Sebastian Fasthuber in FALTER 13/2012 vom 30.03.2012 (S. 36)
Karl trifft Kafka, und Klara May ist auch dabei
Erst in seinen späten Jahren brach Karl May auf, um einige der Gegenden, die er mithilfe seiner Bibliothek und seiner Fantasie zuvor in seinen Büchern schon so eindringlich imaginiert hatte, auch mit eigenen Augen zu sehen. Er ging gewissermaßen auf eine Rehabilitierungstour, nachdem ihn die deutsche Presse am Gipfel seines Erfolgs als angeblichen Schwindler entlarvt und in eine tiefe Krise (sowie eine Reihe von Prozessen) gestürzt hatte.

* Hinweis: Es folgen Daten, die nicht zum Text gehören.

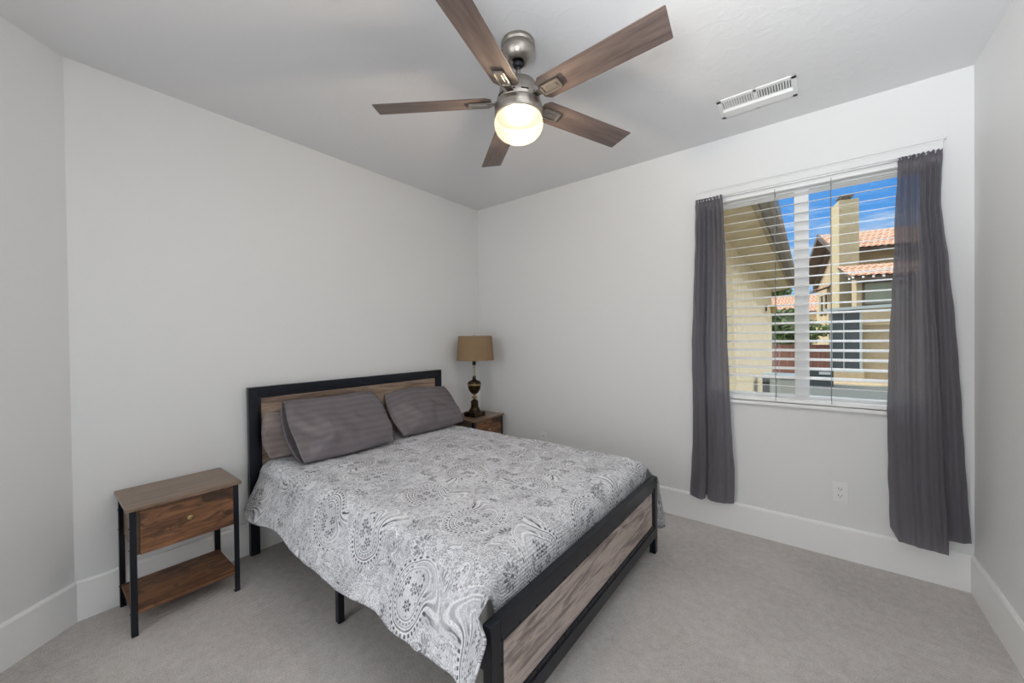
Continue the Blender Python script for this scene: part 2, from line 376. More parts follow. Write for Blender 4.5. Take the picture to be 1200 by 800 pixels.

Die Reisen waren eine Enttäuschung – sowohl der Orienttrip in den Jahren 1899/1900 als auch die Amerikareise von 1908. Es scheint, als hätten sie den Autor eher gelähmt als beflügelt. Verständlich: Er kannte das alles ja ohnehin schon von seinen Expeditionen im Schreibzimmer.
Peter Henisch hat vor 20 Jahren eine nun wiederveröffentlichte, sehr schöne literarische Fantasie darüber verfasst, wie May und seine zweite Ehefrau Klara auf dem Schiff von Bremerhaven nach New York auf einen jungen Mann namens Franz Kafka treffen. Die Mays reisen unter dem Namen Burton, lüften für den verstört und etwas verstockt wirkenden jungen Mann aus Prag, der sie schnell zu faszinieren beginnt, jedoch ihr Inkognito. Karl May interessiert sich für den so gänzlich anderen Zugang Kafkas zum Schreiben (wobei es ihm im Zweifelsfall doch nur darum geht, seinen eigenen wortreich zu rechtfertigen), Klara May interessiert sich durchaus auch körperlich für den schmalen Jüngling.
Kafka will zunächst gar nichts mit den beiden zu tun haben, und stolpert doch – beinahe slapstickhaft – in eine merkwürdige Dreiecksbeziehung. Diese gipfelt in einer Séance mit anschließendem Beischlaf von Klara und Franz, den Karl jedoch kaum bemerkt, so sehr ist er in eine seiner Selbstrechtfertigungsansprachen vertieft. Bei der Ankunft in New York läuft man sich wieder über den Weg und ist doch ein wenig zerknirscht. Ob man sich im Amerika wiedersehen werde, meint Klara in einem kleinen Vorstoß noch kokett. Kafka geht freilich nicht von Bord, seine Spur verliert sich irgendwo in den Gängen des Schiffes und zwischen den Zeilen. Das schönste Buch, das man zu Karl Mays 100. Todestag lesen kann.